Covenant Zionism

The Book

Pre-publication summary of the foundational work behind Covenant Judaism.

Book cover: Antisemitism — Western Law, Sacred Power, and the Rise of a False Doctrine

Antisemitism

Western Law, Sacred Power, and the Rise of a False Doctrine
by Darrell Hubbard

Jesus and His twelve apostles were Jews living fully within Israel’s covenantal obedience. They did not found a religion detached from Israel. They embodied covenant faithfulness within it. The earliest Jesus movement was a Jewish covenant movement rooted in Torah, prophecy, and messianic expectation. It did not begin as a rupture from Israel, but as its fulfillment within history.

The crucifixion of Jesus Christ stands as the most consequential act of antisemitic violence in human history. It was the state-sanctioned execution of a Jew, carried out by imperial authority, and it inaugurated centuries of persecution that followed.

After Christ’s death, the Roman Empire and successive imperial regimes systematically persecuted Jews who confessed Jesus as Messiah. Yet Yeshua (Jesus), His Apostles, their Jewish lineage, and the covenantal communities that followed Him have been politically and historically excluded from modern antisemitism discourse.

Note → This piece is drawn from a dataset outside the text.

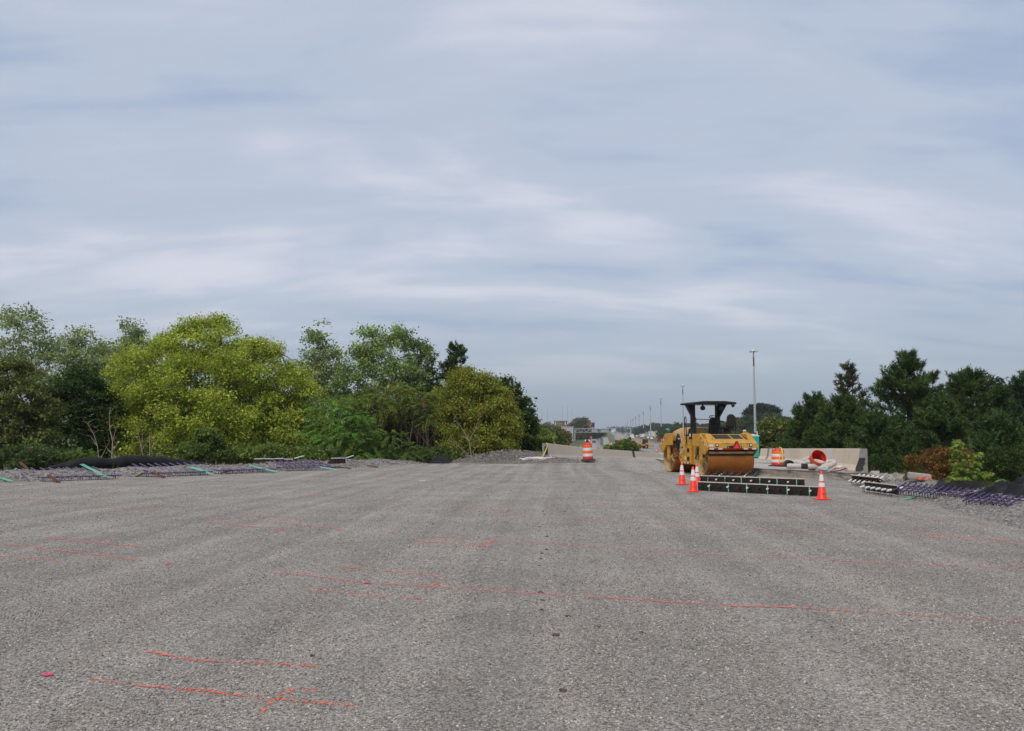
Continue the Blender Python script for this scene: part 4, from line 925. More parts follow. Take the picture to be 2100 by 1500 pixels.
# right edge
lay(bkw, gp(1757, 993, 0.05), gp(1812, 1000, 0.05), 0.12, R(30), 'white capped dowel basket with board at the end of the slab')
lay(bkw, gp(1782, 1009, 0.03), gp(1860, 1020, 0.03), 0.06, R(10), 'white capped dowel basket lying flat below the broken concrete')
lay(bp9, gp(1850, 1021), gp(1998, 1037), 0.16, R(27), 'row of purple dowels sloped on the right berm under the small black tarp')
lay(bp9, gp(1998, 1045), gp(2130, 1063), 0.16, R(27), 'row of purple dowels at the lower right corner below the big black tarp')
# jumble of small baskets in front of the drum
for i in range(3):
    a = gp(1445 + 6 * i, 984.5 - 3.6 * i); b_ = gp(1655 - 12 * i, 990 - 4.2 * i)
    o = lay(bkr, a, b_, 0.01 + 0.012 * i, R(-8 + 7 * i), ('dark dowel basket lying just behind the rear rail', 'dark dowel basket in the middle of the heap before the drum', 'dark dowel basket nearest the roller drum')[i])
    for k in range(7):
        for s in (-1, 1):
            m = MB(); m.tube([(k * 0.305, s * 0.17, 0.15), (k * 0.305, s * 0.235, 0.15)], 0.027, 8); m.build('dowel_tip', ('sign_blue', 'barrel_red', 'white_plastic')[(k + i) % 3], o)
# upturned boards with white caps at the left
def cap_boards(a, b, h, label, n):
    d = b - a; t = thing('board_stack', label, 'board stack', (a.x, a.y, 0.24), math.atan2(d.y, d.x), 'white capped boards at the left edge'); ln = d.length
    m = MB(); m.prism([(-0.35, 0.0), (-0.30, h), (-0.27, h), (0.10, 0.0)], 0, ln, 'x'); m.build('dark_board', 'filler_board', t)
    for k in range(n):
        m = MB(); x0 = ln * k / n; m.box((x0 + ln / n * 0.48, -0.30, h + 0.03 + 0.02 * (k % 2)), (ln / n * 0.93, 0.07, 0.045), Matrix.Rotation(R(2 * (k % 2)), 4, 'Y')); m.build('white_cap_strip', 'white_plastic', t)
    for k in range(2 * n):
        m = MB(); x0 = ln * (k + 0.4) / (2 * n); m.box((x0, -0.352 + 0.02, h * 0.5), (0.03, 0.012, h * 0.98), Matrix.Rotation(R(0), 4, 'Y')); m.build('batten', 'rust_steel', t)
    m = MB(); m.tube([(ln + 0.05, -0.3, h + 0.02), (ln + 0.5, -0.32, h + 0.14)], 0.03, 6); m.build('loose_cap', 'white_plastic', t)
    return t
cap_boards(gp(518, 958.5, .1), gp(598, 957, .1), 0.24, 'row of white capped boards leaning at the left edge before the yellow tree', 4)
cap_boards(gp(672, 957, .1), gp(700, 956, .1), 0.24, 'short pair of white capped boards before the sumac', 2)

# bundles of mint strips
def bundle(a, b, n, label, m='mint', r=0.010, sp=0.032):
    t = thing('strip_bundle', label, 'strip bundle', group='bundles of mint green strips'); d = (b - a); side = Vector((-d.y, d.x, 0)).normalized() if (abs(d.x) + abs(d.y)) > 0 else Vector((1, 0, 0))
    t.location = a
    for k in range(n):
        j = side * ((k - n / 2) * sp) + Vector((0, 0, 0.012 * (k % 2))); e = d * (1 - 0.06 * random.random())
        mb = MB(); mb.tube([j + d * 0.03 * random.random(), j + e * 0.5 + side * 0.01, j + e + side * 0.02 * random.uniform(-1, 1)], r, 4); mb.build('strip', m, t)
    return t
bundle(at(-25, 973, 31), at(28, 988, 29.4), 5, 'mint strips cut by the left edge of the picture')
bundle(at(168, 952, 33.0), at(222, 980, 31.0), 5, 'mint strips leaning across the far left purple basket')
bundle(at(378, 956, 36.0), at(420, 966, 34.4), 6, 'mint strips at the right end of the fabric roll')
bundle(at(412, 964, 35), at(436, 973, 34), 4, 'short mint strips below the right end of the fabric roll')
bundle(at(512, 955, 38.0), at(568, 968, 36.0), 4, 'mint strips before the leaning white capped boards')
bundle(at(650, 957, 39.5), at(694, 964, 38.2), 5, 'mint strips pointing right at the end of the left baskets')
bundle(at(1822, 1004, 25.6), at(1843, 979, 26.6), 4, 'mint strips standing up out of the broken concrete')
bundle(at(1845, 1027, 21.6), at(1882, 1016, 22.2), 3, 'mint strips at the left foot of the right purple baskets')
bundle(at(1900, 1016, 22.0), at(1958, 1011, 22.2), 3, 'mint strips lying over the middle of the right purple basket')
bundle(at(1986, 1047, 18.9), at(2044, 1014, 19.6), 6, 'mint strips leaning over the gap between the right baskets')
for a, b, lb in ((at(42, 948, 33.0), at(60, 965, 32.0), 'rusty bent bar rising behind the far left basket'), (at(100, 975, 30.6), at(122, 990, 29.2), 'rusty bar poking out under the far left basket'), (at(276, 979, 33.2), at(302, 968, 33.6), 'rusty bar at the left foot of the second level basket'),
                 (at(312, 969, 33.4), at(340, 980, 32.4), 'rusty bar under the second level basket'), (at(452, 971, 35.6), at(480, 964, 36.0), 'rusty bar under the low purple basket'), (at(688, 958, 40.5), at(720, 961.5, 39.6), 'rusty plank below the short white capped boards'), (at(754, 955.5, 43.0), at(776, 958.5, 42.2), 'rusty plank lying alone right of the boards')):
    bundle(a, b, 2, lb, 'rust_steel', 0.028, 0.05)['group'] = 'rusty bars along the left edge'
bundle(at(36, 962, 31.5), at(60, 986, 30.0), 1, 'single purple bar leaning at the far left', 'purple', 0.024)['group'] = 'loose bars'

# ================================================================== FABRIC, TARPS, RUBBLE
def fabric_roll(pts, label, seed):
    q = [at(a, b, d) for a, b, d, r in pts]; rs = [r for *_, r in pts]; P = []; RR = []
    for i in range(len(q) - 1):
        for k in range(8):
            t = k / 8; P.append(q[i].lerp(q[i + 1], t) + Vector((0, 0, 0.05 * mnoise.noise(Vector((i + t, seed, 0)) * 1.7)))); RR.append((rs[i] + (rs[i + 1] - rs[i]) * t) * (1 + 0.18 * mnoise.noise(Vector(((i + t) * 1.9, seed + 3, 0)))))
    P.append(q[-1]); RR.append(rs[-1]); m = MB(); m.tube(P, RR, 18)
    m.v = [tuple(Vector(v) + Vector((0, 0, 0.06 * mnoise.noise(Vector(v) * 2.2 + Vector((seed, 0, 0))) + 0.05 * mnoise.noise(Vector((v[0] * 5, v[1] * 5, v[2] * 9)))))) for v in m.v]
    return tag(m.build('fabric_roll', 'black_fabric', smooth=True), label, 'fabric roll')
fabric_roll([(95, 961, 34.5, .06), (160, 953, 35.2, .22), (230, 952, 36.2, .24), (285, 947, 37.2, .34), (340, 953, 38.0, .28), (400, 957, 39.2, .20), (480, 959, 40.5, .10)], 'long black fabric roll lying on the left berm under the trees', 5)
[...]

This exclusion represents not a correction of history, but its erasure—severing the most foundational Jewish victims of imperial antisemitism from the very category they gave their lives to bear witness to.

This book examines antisemitism not only as a moral evil to be opposed, but as a doctrine that has evolved into a governing legal and institutional framework—shaping identity, speech boundaries, and moral accountability.

Status: Manuscript in final preparation • Not yet available for retail distribution

What this book is

The core argument

The book argues that modern antisemitism doctrine has moved through institutional phases—emergence as moral prohibition, consolidation through legal and educational systems, expansion through civil-society enforcement, and a present-day encounter with structural tension. The question is not whether antisemitism is real; it is whether the doctrine’s scope and enforcement can remain legitimate without reassessment of limits and unintended consequences.

ABSTRACT

By Darrell Hubbard, A Child of God, M.S. Computer Science, M.B.A. Harvard University

This book examines the contemporary global governance of antisemitism through a historical, legal, and theological framework that traces its evolution across distinct institutional phases. Rather than treating antisemitism solely as a recurring social prejudice or moral pathology, the work analyzes it as a historically contingent doctrine that has moved through identifiable stages: emergence as a moral prohibition, consolidation through legal and educational systems, expansion into civil-society enforcement, and present-day encounter with structural tension and contestation.

Grounded in biblical covenantal theology, imperial history, and post-1945 international law, the book situates modern antisemitism doctrine within a broader transition from divine, conditional accountability to secular, unconditional identity protection. It argues that this transition—accelerated by the Holocaust and institutionalized through the United Nations human-rights framework—redefined protection in ways that are procedurally necessary yet theologically and morally discontinuous with earlier covenantal models. Antisemitism emerges in this analysis not merely as hatred to be prevented, but as a governing category that increasingly shapes discourse boundaries, political legitimacy, and institutional authority.

The book does not deny the reality or danger of antisemitism. Instead, it interrogates how its global institutionalization functions in practice: how definitions operate as regulatory instruments; how protection mechanisms interact with political power; and how enforcement can, in certain contexts, generate asymmetries of accountability that challenge principles of universality, proportionality, and free inquiry central to human-rights law itself.

By mapping antisemitism’s lifecycle across theology, empire, and international governance, the book asks a critical but constructive question: whether a doctrine born of moral necessity can remain effective and legitimate without continual reassessment of its scope, limits, and unintended consequences. The work is intended for scholars, policymakers, civil-society actors, international institutions, journalists, and engaged members of the public concerned with human-rights protection, religious freedom, and conflict prevention, offering a framework for safeguarding against antisemitism while preserving moral coherence, institutional credibility, and universal accountability.